Many experts in the automotive industry wonder how we got here. When did the trend shift so mightily from the cozy family sedan to the big and bulky SUVs and trucks that now rule the roads? Chevy was once the baron of the car industry, with a few trucks and station wagons sprinkled into the mix for those with more work and more stuff than the average sedan could handle. Today, there are only three cars on the Chevy roster, though if we count the Corvette and Camaro, that becomes five. Comparatively, there are seven SUVs, making it abundantly clear that Chevy is betting on the flexible, reliable, and highly capable SUV as the vehicle of the future. How they came to that conclusion is a combination of good business, fantastic marketing, and a solid eye to the future.

Making Cars That Make Money

One of the original Chevy SUV models, a 1925 Chevy Suburban, is parked in a field and shown in black and white.

With headquarters in Detroit, MI, Chevrolet has been the All-American Auto Manufacturer since the brand’s humble beginnings in 1911. Today, the brand is estimated to be worth approximately $10.7 billion, with sales totaling around $80.6 billion. Clearly, they are doing something right to earn that many zeros.
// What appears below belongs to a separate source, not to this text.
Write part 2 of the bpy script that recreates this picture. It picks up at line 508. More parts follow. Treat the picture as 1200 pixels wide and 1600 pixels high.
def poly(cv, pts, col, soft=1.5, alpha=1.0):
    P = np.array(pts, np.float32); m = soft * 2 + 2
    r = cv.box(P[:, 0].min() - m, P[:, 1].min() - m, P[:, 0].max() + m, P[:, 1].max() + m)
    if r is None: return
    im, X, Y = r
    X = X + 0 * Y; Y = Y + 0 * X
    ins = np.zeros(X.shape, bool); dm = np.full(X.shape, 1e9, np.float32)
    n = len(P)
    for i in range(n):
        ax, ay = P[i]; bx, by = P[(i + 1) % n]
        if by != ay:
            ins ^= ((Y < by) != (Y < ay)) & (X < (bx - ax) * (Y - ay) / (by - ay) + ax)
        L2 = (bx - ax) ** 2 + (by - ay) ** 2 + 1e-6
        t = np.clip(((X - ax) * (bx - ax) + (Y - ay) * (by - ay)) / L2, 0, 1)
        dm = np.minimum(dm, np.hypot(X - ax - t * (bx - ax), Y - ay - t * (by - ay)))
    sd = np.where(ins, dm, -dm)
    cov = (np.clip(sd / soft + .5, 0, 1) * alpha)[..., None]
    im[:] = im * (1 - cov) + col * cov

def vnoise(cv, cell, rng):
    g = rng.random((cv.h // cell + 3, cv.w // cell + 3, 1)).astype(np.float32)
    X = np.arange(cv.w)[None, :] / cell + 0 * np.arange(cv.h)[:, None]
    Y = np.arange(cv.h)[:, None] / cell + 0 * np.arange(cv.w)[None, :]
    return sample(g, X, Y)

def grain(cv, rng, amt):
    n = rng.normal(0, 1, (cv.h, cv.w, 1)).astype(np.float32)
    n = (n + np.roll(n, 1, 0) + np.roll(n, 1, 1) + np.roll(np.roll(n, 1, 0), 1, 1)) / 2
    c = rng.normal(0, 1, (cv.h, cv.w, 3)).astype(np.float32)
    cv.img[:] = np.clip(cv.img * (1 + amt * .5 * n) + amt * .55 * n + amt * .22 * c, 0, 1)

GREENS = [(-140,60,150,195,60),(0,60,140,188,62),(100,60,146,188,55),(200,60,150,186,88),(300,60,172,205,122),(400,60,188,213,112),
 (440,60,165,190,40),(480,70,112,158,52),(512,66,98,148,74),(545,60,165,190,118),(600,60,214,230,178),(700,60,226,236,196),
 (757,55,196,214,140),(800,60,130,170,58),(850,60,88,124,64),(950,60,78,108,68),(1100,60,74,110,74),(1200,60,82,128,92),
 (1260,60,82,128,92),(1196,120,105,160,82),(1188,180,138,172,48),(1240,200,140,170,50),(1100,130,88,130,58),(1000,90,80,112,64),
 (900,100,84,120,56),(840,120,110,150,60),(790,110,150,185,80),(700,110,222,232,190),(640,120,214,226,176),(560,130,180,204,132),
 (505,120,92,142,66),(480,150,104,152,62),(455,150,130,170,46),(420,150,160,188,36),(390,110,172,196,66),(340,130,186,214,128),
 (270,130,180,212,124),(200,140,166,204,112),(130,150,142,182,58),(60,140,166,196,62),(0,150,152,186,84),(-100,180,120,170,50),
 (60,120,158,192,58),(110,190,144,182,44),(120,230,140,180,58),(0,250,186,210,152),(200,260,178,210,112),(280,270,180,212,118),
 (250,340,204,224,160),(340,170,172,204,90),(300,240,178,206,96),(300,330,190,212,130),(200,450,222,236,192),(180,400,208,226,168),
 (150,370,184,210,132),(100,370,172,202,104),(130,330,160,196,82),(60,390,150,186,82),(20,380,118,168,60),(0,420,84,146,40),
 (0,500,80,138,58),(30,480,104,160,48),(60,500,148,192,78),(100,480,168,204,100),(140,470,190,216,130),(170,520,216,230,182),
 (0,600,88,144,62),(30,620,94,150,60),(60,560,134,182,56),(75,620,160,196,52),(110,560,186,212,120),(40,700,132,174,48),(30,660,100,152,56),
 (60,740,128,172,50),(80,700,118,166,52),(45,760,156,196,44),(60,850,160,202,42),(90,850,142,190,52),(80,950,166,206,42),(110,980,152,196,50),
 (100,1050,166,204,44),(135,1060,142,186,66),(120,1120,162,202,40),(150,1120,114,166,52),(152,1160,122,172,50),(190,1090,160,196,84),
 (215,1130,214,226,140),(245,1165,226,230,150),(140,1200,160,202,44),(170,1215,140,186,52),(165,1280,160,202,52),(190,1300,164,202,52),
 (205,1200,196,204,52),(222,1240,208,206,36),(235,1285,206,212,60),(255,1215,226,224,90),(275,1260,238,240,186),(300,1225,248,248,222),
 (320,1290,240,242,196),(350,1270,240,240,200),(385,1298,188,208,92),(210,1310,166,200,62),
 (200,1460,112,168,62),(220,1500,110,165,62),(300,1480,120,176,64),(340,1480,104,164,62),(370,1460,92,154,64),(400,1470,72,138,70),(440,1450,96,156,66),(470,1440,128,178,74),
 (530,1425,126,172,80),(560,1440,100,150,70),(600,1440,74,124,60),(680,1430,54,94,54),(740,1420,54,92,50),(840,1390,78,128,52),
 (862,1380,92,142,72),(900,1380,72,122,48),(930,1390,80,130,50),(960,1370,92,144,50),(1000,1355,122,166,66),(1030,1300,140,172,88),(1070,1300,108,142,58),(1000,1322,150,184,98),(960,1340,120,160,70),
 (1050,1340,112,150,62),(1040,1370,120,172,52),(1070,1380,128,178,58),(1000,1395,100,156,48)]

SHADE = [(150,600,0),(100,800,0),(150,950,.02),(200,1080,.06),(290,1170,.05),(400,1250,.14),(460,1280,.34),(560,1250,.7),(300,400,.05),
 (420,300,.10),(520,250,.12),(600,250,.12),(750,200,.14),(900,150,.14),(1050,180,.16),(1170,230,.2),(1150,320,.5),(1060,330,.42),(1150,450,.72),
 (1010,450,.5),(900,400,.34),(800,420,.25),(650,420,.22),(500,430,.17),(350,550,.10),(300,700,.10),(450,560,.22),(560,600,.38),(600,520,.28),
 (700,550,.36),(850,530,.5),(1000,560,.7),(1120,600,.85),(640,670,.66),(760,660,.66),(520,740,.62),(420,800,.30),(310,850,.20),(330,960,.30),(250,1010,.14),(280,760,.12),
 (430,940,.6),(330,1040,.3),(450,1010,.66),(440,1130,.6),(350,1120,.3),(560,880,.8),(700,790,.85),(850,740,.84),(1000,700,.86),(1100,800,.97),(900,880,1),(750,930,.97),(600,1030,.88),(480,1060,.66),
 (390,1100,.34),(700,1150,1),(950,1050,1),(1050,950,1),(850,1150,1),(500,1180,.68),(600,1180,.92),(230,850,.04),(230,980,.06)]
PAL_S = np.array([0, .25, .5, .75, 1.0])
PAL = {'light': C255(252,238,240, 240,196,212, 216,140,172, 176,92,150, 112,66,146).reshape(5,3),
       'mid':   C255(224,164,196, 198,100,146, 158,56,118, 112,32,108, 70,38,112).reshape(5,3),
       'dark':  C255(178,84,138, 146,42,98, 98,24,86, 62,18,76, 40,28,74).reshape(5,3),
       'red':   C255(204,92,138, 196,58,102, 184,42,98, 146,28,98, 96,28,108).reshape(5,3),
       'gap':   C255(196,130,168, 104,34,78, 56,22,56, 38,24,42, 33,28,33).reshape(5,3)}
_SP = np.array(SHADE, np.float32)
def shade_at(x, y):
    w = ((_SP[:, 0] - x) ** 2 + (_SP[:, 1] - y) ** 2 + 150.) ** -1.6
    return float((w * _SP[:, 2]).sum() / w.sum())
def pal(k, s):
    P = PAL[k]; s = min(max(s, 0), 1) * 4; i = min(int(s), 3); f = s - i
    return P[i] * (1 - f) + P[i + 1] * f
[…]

Chevy automobiles are sold in over 130 countries around the world. The brand makes up over half of the global volume of the General Motors umbrella of vehicle manufacturers. Therefore, it’s easy to declare that Chevrolet’s numbers represent a significant amount of vehicle purchases each year. So when the brand’s profitability fell 2.4% in 2018, after a 1.5% drop in 2017, it was easy to see something was afoot. A quick peek at sales figures told the tale of the trend, with the Equinox line up in sales by 15%, and erstwhile favorites Impala and Malibu dropping in sales by over 20% each.

The writing has been on the wall for some time now. It just happens that the very same brand responsible for introducing America to the modern SUV was among the last national brands to fully acknowledge the shift in appetite.

Creating the Ideal Market

The Suburban Carryall hit the US market in 1935. Much like its contemporary, the Chevy Suburban, it was a large, multi-functional vehicle that could “carry” just about anything. From an unheard-of eight total passengers to more enclosed cargo room than any vehicle of its time, the first Suburbans were an instant hit. In fact, they were so much a hit that the “Suburban” has become the longest-running nameplate in American automotive history.

The term “SUV” appeared in the late 1980s, over a decade after the Suburban had been given four doors and a tailgate. Americans had seen it all by the 80s: boat-sized sedans with giant tails, tiny coupes that zipped through the city streets, rambling trucks, off-roading wonder cars, and station wagons that could sleep a whole family. Somewhere amidst the family minivan craze of the late 1980s, the SUV stepped in with an equally wholesome, yet somehow “cooler” solution to moving great quantities of people and stuff across town and across the country.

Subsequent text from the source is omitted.